The Sale-Ready Pack
Everything your solicitor needs to exchange contracts — prepared before you list, not scrambled together after an offer. Sales with upfront preparation complete 4–8 weeks faster and are far less likely to fall through.
Recommended by HM Land Registry · Aligned with Project 28 · Compliant with 2026 material information rules
Save 4–8 weeks
Preparation happens during marketing, not after offer accepted. Your solicitor can start immediately.
Fewer fall-throughs
Buyers get full information upfront, reducing the chance of nasty surprises derailing the sale later.
Material information ready
Your estate agent gets what they need to comply with the 2026 disclosure rules from day one.
Surface issues early
Missing certificates, boundary discrepancies, or planning problems are found before they become deal-breakers.
What goes in a sale-ready pack?
A complete sale-ready pack contains six core elements. Some are legally required, others are optional but significantly speed up the process.
TA6 Property Information Form
The main seller’s questionnaire covering boundaries, disputes, planning, utilities, and more. The 6th edition (2026) includes expanded material information questions.
TA10 Fittings and Contents Form
Lists what you’re including in the sale, what you’re removing, and what’s negotiable. Reduces post-offer disputes about fixtures.
Title Register & Title Plan
Official copies from HM Land Registry confirming ownership, boundaries, and any charges or restrictions on the property.
Energy Performance Certificate (EPC)
A legal requirement before marketing. Must be valid (less than 10 years old) and rated A–G. Check yours free with our EPC checker.
Building Work Certificates
FENSA certificates for windows, building regulations sign-off, gas safety records, electrical certificates — anything proving work was done properly.
Leasehold Pack (if applicable)
TA7 Leasehold Information Form plus the management information pack from your freeholder — often the single biggest source of delay in flat sales.
Traditional sale vs sale-ready sale
The difference is when the preparation happens — not whether it happens.
Traditional approach
- 01List property and wait for offers
- 02Accept offer, then instruct solicitor
- 03Solicitor requests documents — 2–4 weeks
- 04Order searches — 2–8 weeks
- 05Answer buyer enquiries — 2–6 weeks
- 06Exchange — 12–20 weeks after offer
Average: 16–20 weeks offer to completion
Sale-ready approach
- 01Complete forms and order searches before listing
- 02List with material information ready from day one
- 03Accept offer and hand pack to solicitor
- 04Solicitor starts legal work immediately
- 05Exchange — 4–8 weeks after offer
Average: 6–10 weeks offer to completion
Why the government is pushing sale-ready packs
The UK property transaction process has been criticised for decades as slow, opaque, and fragile.

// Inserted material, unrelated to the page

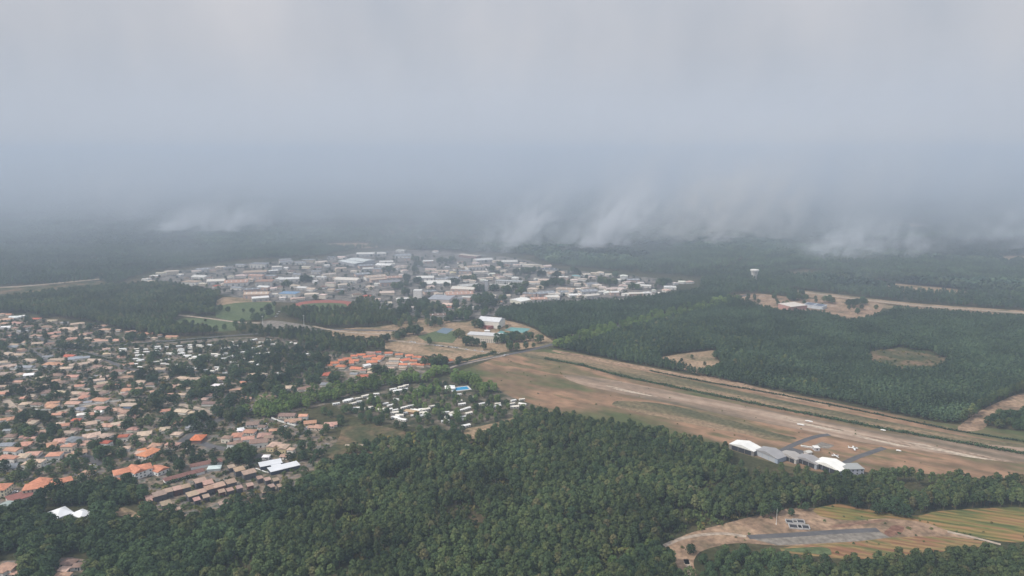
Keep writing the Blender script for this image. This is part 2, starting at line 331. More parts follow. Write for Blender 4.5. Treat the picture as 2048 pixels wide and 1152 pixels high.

Around 30% of agreed sales fall through before exchange, costing buyers and sellers an estimated £400 million per year in wasted fees.

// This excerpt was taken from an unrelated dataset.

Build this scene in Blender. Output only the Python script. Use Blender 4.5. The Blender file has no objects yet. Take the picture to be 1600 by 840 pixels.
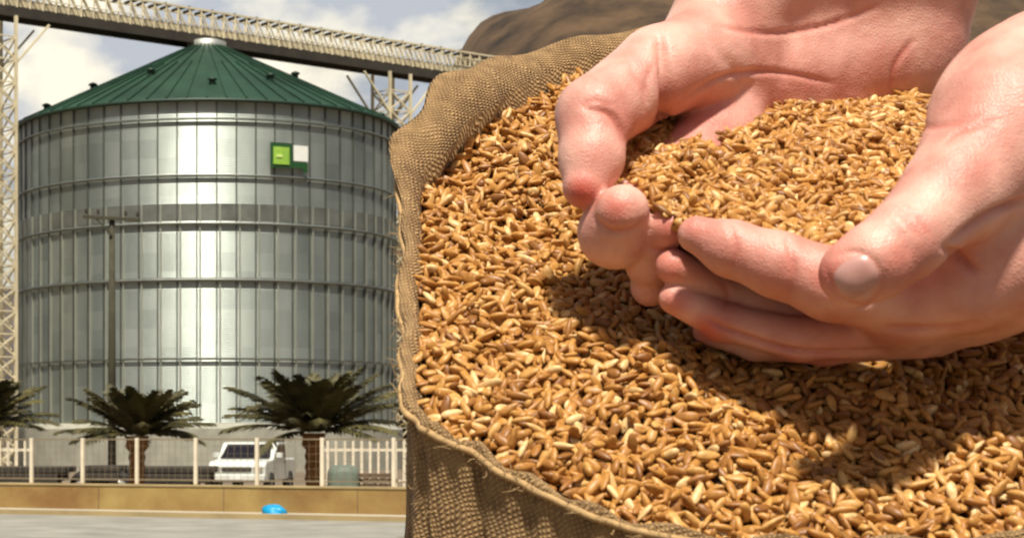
import bpy, math, random
import numpy as np
from mathutils import Vector, Matrix
R = math.radians
random.seed(7); rng = np.random.default_rng(11)
sc = bpy.context.scene
COL = sc.collection

# ------------------------------------------------------------------ camera, sky, sun
EYE = 1.6; F = 2945.0; X0 = 323.0     # the lens axis points at the silo; the frame is shifted up and to the right
cd = bpy.data.cameras.new('camera'); cam = bpy.data.objects.new('camera', cd); COL.objects.link(cam)
cam.location = (0, 0, EYE); cam.rotation_euler = (R(90), 0, 0)
cd.lens = 36*F/1600; cd.sensor_width = 36; cd.shift_y = 270/1600; cd.shift_x = (800-X0)/1600
cd.clip_start = 0.05; cd.clip_end = 4000
cd.dof.use_dof = True; cd.dof.focus_distance = 1.02; cd.dof.aperture_fstop = 56
sc.camera = cam
SUN_AZ, SUN_EL = R(184), R(62)        # azimuth clockwise from +Y (north); behind the camera, a little left
w = bpy.data.worlds.new('World'); sc.world = w; w.use_nodes = True
nt = w.node_tree; nt.nodes.clear()
def wn(t, **k):
    n = nt.nodes.new(t)
    for a, b in k.items(): setattr(n, a, b)
    return n
sky = wn('ShaderNodeTexSky', sky_type='NISHITA', sun_disc=False, sun_elevation=SUN_EL, sun_rotation=SUN_AZ, air_density=1.2, dust_density=3.0)
tc = wn('ShaderNodeTexCoord'); mp = wn('ShaderNodeMapping'); mp.inputs['Scale'].default_value = (1, 1, 1.7); mp.inputs['Location'].default_value = (.35, .1, .2)
nz = wn('ShaderNodeTexNoise'); nz.inputs['Scale'].default_value = 5.0; nz.inputs['Detail'].default_value = 8; nz.inputs['Roughness'].default_value = .55
rp = wn('ShaderNodeValToRGB'); rp.color_ramp.elements[0].position = .28; rp.color_ramp.elements[1].position = .44
nz2 = wn('ShaderNodeTexNoise'); nz2.inputs['Scale'].default_value = 12.0; nz2.inputs['Detail'].default_value = 6
rp2 = wn('ShaderNodeValToRGB'); e = rp2.color_ramp.elements
e[0].position = .44; e[0].color = (.48, .51, .56, 1); e[1].position = .58; e[1].color = (1.0, .93, .75, 1)
sc_ = wn('ShaderNodeVectorMath', operation='SCALE'); sc_.inputs['Scale'].default_value = 20.0
mx = wn('ShaderNodeMixRGB'); bg = wn('ShaderNodeBackground'); bg.inputs['Strength'].default_value = .045; out = wn('ShaderNodeOutputWorld')
L = nt.links.new
L(tc.outputs['Generated'], mp.inputs[0]); L(mp.outputs[0], nz.inputs[0]); L(mp.outputs[0], nz2.inputs[0])
L(nz.outputs[0], rp.inputs[0]); L(nz2.outputs[0], rp2.inputs[0]); L(rp2.outputs[0], sc_.inputs[0])

sx = wn('ShaderNodeSeparateXYZ'); L(tc.outputs['Generated'], sx.inputs[0])       # clouds banked along the horizon, clear sky overhead
el_ = wn('ShaderNodeMapRange'); el_.inputs['From Min'].default_value = .30; el_.inputs['From Max'].default_value = .60; el_.inputs['To Min'].default_value = 1; el_.inputs['To Max'].default_value = .12
L(sx.outputs[2], el_.inputs['Value']); mu_ = wn('ShaderNodeMath', operation='MULTIPLY'); L(el_.outputs[0], mu_.inputs[0]); L(rp.outputs[0], mu_.inputs[1])
ya_ = wn('ShaderNodeMapRange'); ya_.inputs['From Min'].default_value = .35; ya_.inputs['From Max'].default_value = .75; ya_.inputs['To Min'].default_value = .10; ya_.inputs['To Max'].default_value = 1
L(sx.outputs[1], ya_.inputs['Value']); mv_ = wn('ShaderNodeMath', operation='MULTIPLY'); L(ya_.outputs[0], mv_.inputs[0]); L(mu_.outputs[0], mv_.inputs[1])
L(mv_.outputs[0], mx.inputs[0]); L(sky.outputs[0], mx.inputs[1]); L(sc_.outputs[0], mx.inputs[2]); L(mx.outputs[0], bg.inputs[0]); L(bg.outputs[0], out.inputs[0])
sd = bpy.data.lights.new('sun', 'SUN'); sd.energy = 5.0; sd.angle = R(4.5); sd.color = (1, .93, .80)
sun = bpy.data.objects.new('sun', sd); COL.objects.link(sun)
dsun = Vector((math.sin(SUN_AZ)*math.cos(SUN_EL), math.cos(SUN_AZ)*math.cos(SUN_EL), math.sin(SUN_EL)))
sun.rotation_euler = dsun.to_track_quat('Z', 'Y').to_euler()
sc.view_settings.view_transform = 'Standard'; sc.view_settings.look = 'None'
sc.view_settings.exposure = 0.32; sc.view_settings.gamma = 1
sc.cycles.filter_width = 1.8

def P(px, py, d):                      # a point seen at that pixel of the 1600x840 photograph, d metres ahead
    return Vector(((px-X0)*d/F, d, EYE+(690-py)*d/F))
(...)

In response, several government and industry initiatives are converging on the same solution: preparing information upfront rather than waiting until after an offer is accepted.
- Project 28 — a cross-industry initiative with 23 major organisations working toward 28-day exchanges, built on the principle of upfront seller preparation.
- HM Land Registry published guidance in March 2026 endorsing “upfront data” as the key to faster, more reliable transactions.
- The Digital Markets, Competition and Consumers Act 2024 gives the new material information disclosure rules statutory backing, meaning estate agents face real consequences for incomplete listings.
- The TA6 6th Edition (mandatory from March 2026 for CQS firms) expands the information sellers must provide, aligning the form with material information requirements.
This is not HIPs 2.0
The Home Information Pack (2007–2010) failed because it was mandatory, expensive (typically £300–£600), and included a Home Condition Report that duplicated the buyer's survey. It added cost without adding value.
A sale-ready pack is fundamentally different. It is voluntary, costs far less (from free if you prepare forms yourself), and focuses on the legal paperwork that your solicitor will need regardless. You are not paying for unnecessary reports — you are simply doing necessary work earlier in the process.
How Pine helps you build a sale-ready pack
Pine guides you through the pre-solicitor preparation process step by step. Answer questions about your property in plain English and Pine translates your answers into the correct legal forms. We flag potential issues early — missing certificates, boundary discrepancies, planning problems — so you can resolve them before they become deal-breakers.
You keep your own solicitor. Pine does not replace them — it prepares everything they need so they can focus on the legal work rather than chasing paperwork.